By Grant Smith
July 8 (Bloomberg) -- Crude oil declined to its lowest in more than a week as concern that the global economy may slow further prompted investors to sell commodities.
Oil has lost more than $5 since reaching a record $145.85 a barrel last week. Gold, soy and corn and aluminum declined today. Equities fell in Europe and Asia and U.S. index futures dropped on expectations that financial firms will need more capital to recover from credit market losses.
``There's a bit of risk aversion, you could say,'' said Andrey Kryuchenkov, an analyst at London-based Sucden (U.K.) Ltd. ``Oil is lower with equities because of negative sentiment on the economy as a whole, while the stronger dollar also removes support, and some of the geopolitical tensions ease.''
Crude oil for August delivery fell as much as $3.08, or 2.1 percent, to $138.29 a barrel in electronic trading on the New York Mercantile Exchange. The contract traded at $138.67 at 1:50 p.m. London time.
Oil yesterday settled at $141.37 a barrel, down $3.92, and reached a record $145.85 on July 3.
The U.S. is ``very close to a disaster'' because it imports nearly 70 percent of its oil, investor T. Boone Pickens said during the interview with CNBC, unveiling a strategy to limit the country's dependence on foreign crude.
Oil also fell today as negotiations continued between Iran and western governments over the country's nuclear program.
``News that maybe the Iranians are willing to talk prompted'' the price decline, said Ann Kohler, an analyst at Caris & Co. in New York. The country is ``sending some mixed signals'' and the issue `` will continue to pressure oil prices as we go through into the summer.''
Hormuz Strait
OPEC's second- largest producer has said it may blockade the Straits of Hormuz, the shipping lane for a fifth of the world's crude, if its nuclear facilities are attacked. President Mahmoud Ahmadinejad said today he supports the resumption of dialogue to avert confrontation.
Brent crude oil for August settlement was $139.08 a barrel, $2.79 lower, on London's ICE Futures Europe exchange at 1:51 p.m. London time.
The UBS Bloomberg Constant Maturity Commodity Index, which tracks 26 raw materials, declined 1.5 percent to 1,638.43 today. Gold dropped for a fourth day, while corn and soybeans extended losses.

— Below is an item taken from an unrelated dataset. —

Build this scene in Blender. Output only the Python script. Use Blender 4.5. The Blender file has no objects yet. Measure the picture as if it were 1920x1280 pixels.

The MSCI World Index, a measure of global equity prices, lost 0.7 percent to 1,355.74 at 1:15 p.m. in London, extending its decline from an October record to 19 percent. Futures on the Standard & Poor's 500 Index fell 0.3 percent, indicating the benchmark for American equities may slip into a bear market today.
Dollar Hedge
The U.S. dollar stabilized at $1.5688 against the euro, limiting the appeal of commodities as a hedge against inflation.
Hurricane Bertha, a ``powerful'' Category 3 storm with 120 mile-an-hour (195 kilometers-an-hour) winds, may weaken this week as it passes over the Atlantic away from land, the U.S. National Hurricane Center said. Bertha was about 1,305 miles southeast of Bermuda and forecast to swing north in the direction of the island.